İşte Allah’a ulaşmayı dileyen kişi kimdir? Kulaklarındaki vakra, işitme hassasının üzerindeki mühür alınmış ve açılmış olan kişidir. Ve o kişi kurtuluşa ehildir. Ve Allah onun için diyor ki:  “Böyle kime Allahû Tealâ işittirirse onu ölü olan bu kişiyi hayata getirir diriltir.” diyor Allahû Tealâ.  Sonra da:  “Allah’a döndürülürler.” diyor. Ve En’âm Suresinin 36. âyet-i kerimesi bir harika değil mi? Sevgili kardeşlerim, her şeyi belirtiyor. Ondan evvel kişiler ölü, Allah’a ulaşmayı dilemeyen herkes ölü.  Allah’a ulaşmayı dilerse kulaklarındaki vakrayı alacak kişiyi diriltecek ve O’na Kendisine döndürecek. Ne ile?  İnsanların arasında yürümesi için başının üzerine verdiği nurla. O kişinin aynı anda ruhu, Allah’a doğru yola çıkmış olacaktır devrin imamının ruhu başının üzerine geldiği an o kişinin ruhu vücudundan ayrılır.

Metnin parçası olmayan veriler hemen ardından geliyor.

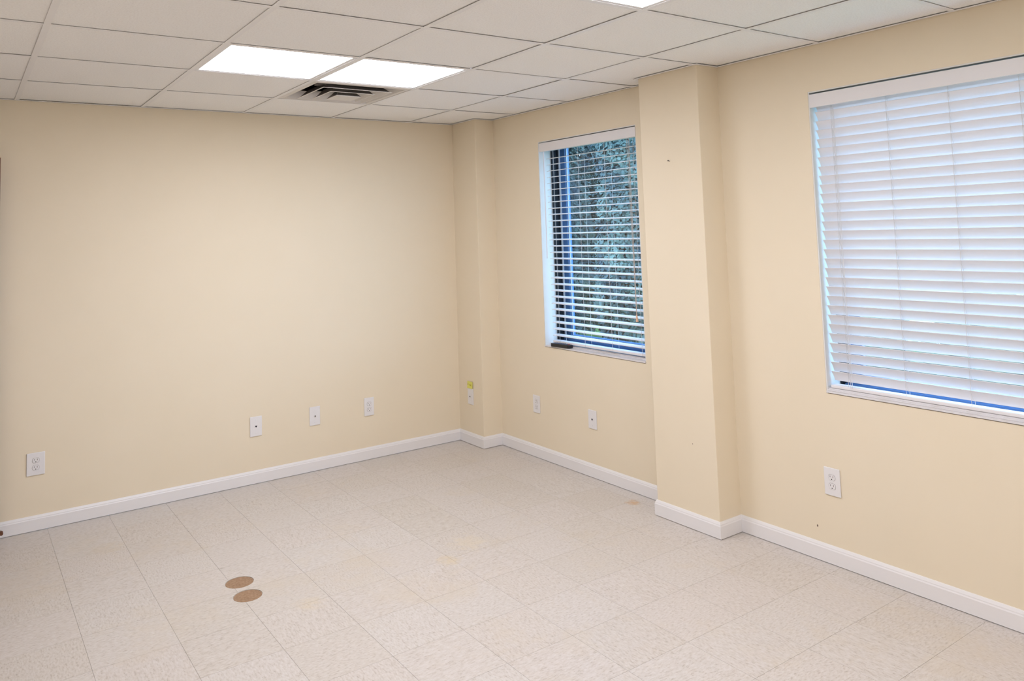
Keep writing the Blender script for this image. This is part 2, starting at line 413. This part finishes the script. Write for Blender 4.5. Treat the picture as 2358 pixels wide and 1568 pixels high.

Çünkü devrin imamının ruhu o kişinin ruhuna Mu’min Suresinin 15. âyet-i kerimesine göre:

40/MU'MİN-15: Rafîud deracâti zûl arş(arşi), yulkır rûha min emrihî alâ men yeşâu min ıbâdihî li yunzira yevmet telâk(telâkı).
Dereceleri yükselten ve arşın sahibi olan Allah, kullarından (Kendisine ulaştırmayı) dilediği kişinin (Allah’a ulaşmayı dilediği için Allah’ın da Kendisine ulaştırmak istediği kişinin) üzerine (başının üzerine) Allah’a ulaşma gününün geldiğini (o kişinin ruhuna) ihtar etmek için, emrinden (Allah’ın emrini tebliğ edecek) bir ruh (devrin imamının ruhunu) ulaştırır.

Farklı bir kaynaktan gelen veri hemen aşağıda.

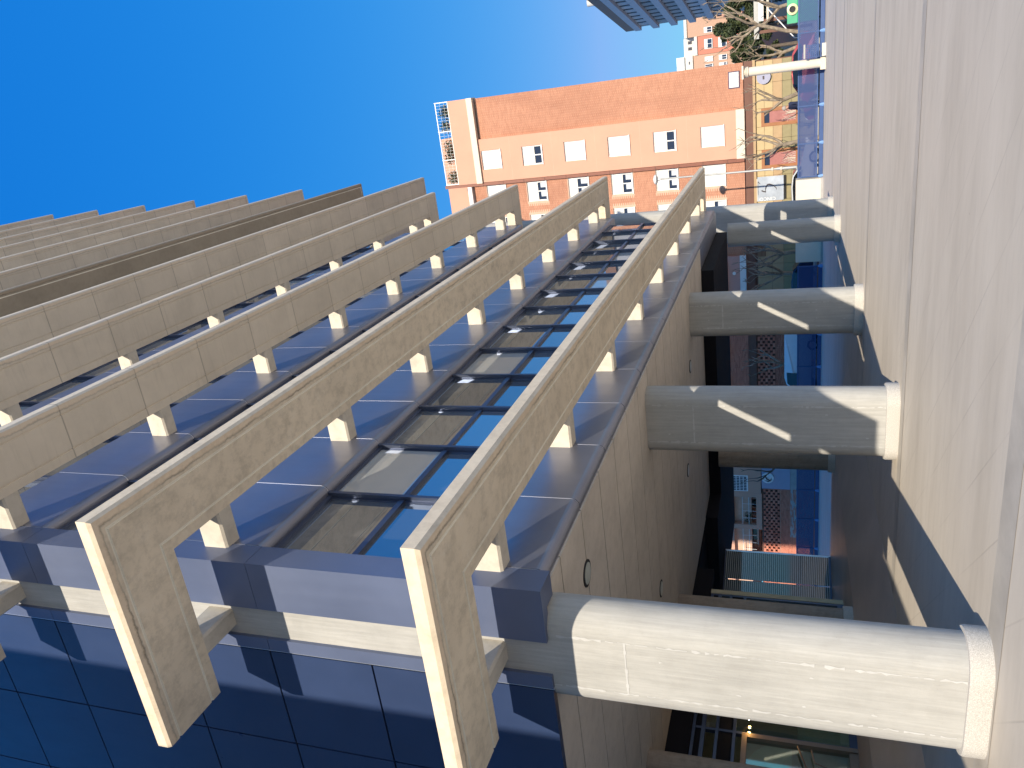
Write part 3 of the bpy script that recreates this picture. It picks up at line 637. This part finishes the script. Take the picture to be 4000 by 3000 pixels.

“Senin Allah’a ulaşma günün geldi. Sana Allah’ın emrini tebliği emrediyorum. Ben Allah’ın emrinden olan devrin imamını ruhuyum. Bunun için vücudunun üzerine gönderildim ve burada kalacağım.”  Mucâdele Suresinin 22. âyet-i kerimesi:

58/MUCÂDELE-22: Lâ tecidu kavmen yu’minûne billâhi vel yevmil âhiri yuvâddûne men hâddallâhe ve resûlehu ve lev kânû âbâehum ve ebnâehum ve ihvânehum ev aşîratehum, ulâike ketebe fî kulûbihimul îmâne ve eyyedehum bi rûhin minhu, ve yudhıluhum cennâtin tecrî min tahtihâl enhâru hâlidîne fîhâ, radıyallâhu anhum ve radû anhu, ulâike hizbullâh(hizbullâhi), e lâ inne hizballâhi humul muflihûn(muflihûne).
Allah’a ve ahiret gününe (ölmeden önce Allah’a ulaşmaya) îmân eden bir kavmi, Allah’a ve O’nun Resûl’üne karşı gelenlere muhabbet duyar bulamazsın. Ve onların babaları, oğulları, kardeşleri veya kendi aşiretleri olsa bile. İşte onlar ki, (Allah) onların kalplerinin içine îmânı yazdı. Ve onları, Kendinden bir ruh ile destekledi (orada eğitilmiş olan, devrin imamının ruhu onların başlarının üzerine yerleşir). Ve onları, altından nehirler akan cennetlere dahil edecek. Onlar orada ebediyyen kalacak olanlardır. Allah, onlardan razı oldu. Ve onlar da O’ndan (Allah’tan) razı oldular. İşte onlar, Allah’ın taraftarlarıdır. Gerçekten Allah’ın taraftarları, onlar, felâha erenler değil mi?


“Onların üzerine, başlarının üzerine Allah’ın katından ruh gönderilir. Ve o ruhla yed edilirler, desteklenirler (yani o ruh devamlı olarak orada kalır) ve onların kalplerinin içine îmân yazılır.” diyor Allahû Tealâ. İşte böylece olay bütünleniyor sevgili kardeşlerim, can dostlarım, gönül dostlarım!